3. Quelles sont les obligations des employeurs ?
En vertu de la loi Travail du 8 août 2016, les entreprises d’au moins 50 salariés ont l’obligation d’ouvrir des négociations avec les représentants du personnel afin de définir les modalités du droit à la déconnexion. Ces négociations peuvent aboutir à la signature d’un accord collectif ou, à défaut, à l’élaboration par l’employeur d’une charte interne. Cette charte doit notamment préciser les plages horaires durant lesquelles les salariés ne doivent pas être sollicités par leur employeur via des outils numériques, sauf exceptions justifiées (par exemple, en cas d’urgence).
Il est important de souligner que le respect du droit à la déconnexion relève également de la responsabilité de l’employeur au titre de son obligation générale de sécurité et de protection de la santé des travailleurs prévue par le Code du travail (articles L4121-1 et suivants). Ainsi, en cas de manquement avéré à cette obligation, l’employeur peut être tenu pour responsable des conséquences dommageables subies par le salarié concerné.
4. Quels sont les recours possibles en cas de non-respect du droit à la déconnexion ?
Si un salarié estime que son droit à la déconnexion n’est pas respecté, il peut dans un premier temps saisir les instances représentatives du personnel ou le comité social et économique (CSE) de l’entreprise, afin de solliciter leur intervention auprès de l’employeur. En cas d’échec de cette démarche, le salarié peut engager une action en justice devant le conseil de prud’hommes, notamment sur le fondement du manquement de l’employeur à son obligation générale de sécurité et de protection de la santé des travailleurs.

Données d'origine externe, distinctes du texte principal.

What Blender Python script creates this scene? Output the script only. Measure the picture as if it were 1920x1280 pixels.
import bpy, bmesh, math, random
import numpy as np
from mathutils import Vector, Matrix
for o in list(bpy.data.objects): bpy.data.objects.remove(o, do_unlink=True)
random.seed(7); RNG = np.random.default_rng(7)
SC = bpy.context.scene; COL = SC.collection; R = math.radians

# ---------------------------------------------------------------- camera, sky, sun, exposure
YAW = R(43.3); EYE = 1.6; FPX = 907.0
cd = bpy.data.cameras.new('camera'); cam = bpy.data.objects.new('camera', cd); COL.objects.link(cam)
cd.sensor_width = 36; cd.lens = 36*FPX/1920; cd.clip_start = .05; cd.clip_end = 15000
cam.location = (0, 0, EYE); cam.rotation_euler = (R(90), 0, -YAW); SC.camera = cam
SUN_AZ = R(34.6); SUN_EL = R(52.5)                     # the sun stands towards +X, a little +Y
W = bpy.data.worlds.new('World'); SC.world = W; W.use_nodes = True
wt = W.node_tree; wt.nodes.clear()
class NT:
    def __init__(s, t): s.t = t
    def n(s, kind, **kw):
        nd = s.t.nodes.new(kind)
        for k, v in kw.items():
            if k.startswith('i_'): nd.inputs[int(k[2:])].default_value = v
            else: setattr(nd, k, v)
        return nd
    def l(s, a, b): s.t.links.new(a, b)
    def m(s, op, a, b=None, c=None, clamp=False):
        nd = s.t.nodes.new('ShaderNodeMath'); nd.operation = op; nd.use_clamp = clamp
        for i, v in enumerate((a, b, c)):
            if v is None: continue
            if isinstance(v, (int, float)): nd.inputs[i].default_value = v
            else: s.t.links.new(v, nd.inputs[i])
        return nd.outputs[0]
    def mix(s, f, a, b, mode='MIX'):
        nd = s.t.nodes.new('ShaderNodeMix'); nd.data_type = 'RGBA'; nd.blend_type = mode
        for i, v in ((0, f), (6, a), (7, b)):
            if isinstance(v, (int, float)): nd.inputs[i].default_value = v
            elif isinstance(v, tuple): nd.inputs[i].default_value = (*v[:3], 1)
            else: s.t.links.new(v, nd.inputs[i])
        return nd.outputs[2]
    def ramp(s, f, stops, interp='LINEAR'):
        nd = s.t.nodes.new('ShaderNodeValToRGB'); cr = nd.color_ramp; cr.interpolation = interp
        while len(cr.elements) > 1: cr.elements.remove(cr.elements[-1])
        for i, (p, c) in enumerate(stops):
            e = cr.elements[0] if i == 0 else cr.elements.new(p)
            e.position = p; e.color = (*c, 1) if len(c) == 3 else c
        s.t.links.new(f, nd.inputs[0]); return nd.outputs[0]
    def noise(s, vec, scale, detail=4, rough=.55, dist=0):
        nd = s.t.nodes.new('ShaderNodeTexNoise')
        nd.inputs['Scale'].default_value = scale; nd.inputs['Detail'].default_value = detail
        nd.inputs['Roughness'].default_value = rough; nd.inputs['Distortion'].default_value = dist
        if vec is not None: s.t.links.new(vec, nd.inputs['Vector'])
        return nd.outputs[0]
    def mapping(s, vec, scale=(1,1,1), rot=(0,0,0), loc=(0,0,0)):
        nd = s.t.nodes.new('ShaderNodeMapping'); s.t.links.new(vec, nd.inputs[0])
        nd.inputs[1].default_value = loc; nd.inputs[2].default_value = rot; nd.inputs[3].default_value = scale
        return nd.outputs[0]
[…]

Il convient toutefois de noter que la jurisprudence en matière de droit à la déconnexion reste encore relativement limitée, et que les juges prud’homaux apprécient au cas par cas si le non-respect allégué est suffisamment caractérisé pour justifier une condamnation de l’employeur. A titre d’exemple, dans un arrêt du 2 mai 2018, la Cour d’appel de Paris a condamné une entreprise à verser des dommages-intérêts à un salarié pour non-respect du droit à la déconnexion, au motif que celui-ci était régulièrement sollicité en dehors des heures normales de travail et durant ses congés (CA Paris, 2 mai 2018, n° 16/02842).
5. Conseils pratiques pour mettre en œuvre le droit à la déconnexion
Pour assurer une mise en œuvre effective du droit à la déconnexion au sein de l’entreprise, il est recommandé d’adopter une approche globale et concertée, impliquant tant les salariés que la direction et les représentants du personnel. Parmi les mesures pouvant être mises en place, on peut notamment citer :
- La définition d’horaires précis pour l’envoi et la consultation des courriels professionnels.
- La limitation de l’accès aux plateformes numériques en dehors des heures de travail.
- La mise en place de réunions d’information et de sensibilisation sur les risques liés à la surconnexion et l’importance du droit à la déconnexion.
- La réalisation d’enquêtes régulières auprès des salariés afin d’évaluer le respect du droit à la déconnexion et d’envisager des ajustements si nécessaire.
Le droit à la déconnexion apparaît donc comme un enjeu majeur pour les travailleurs et les entreprises, qui doivent conjuguer leurs efforts pour garantir un équilibre entre vie professionnelle et vie personnelle. Au-delà des obligations légales, il s’agit également d’une démarche responsable visant à prévenir les risques psychosociaux et à améliorer le bien-être au travail.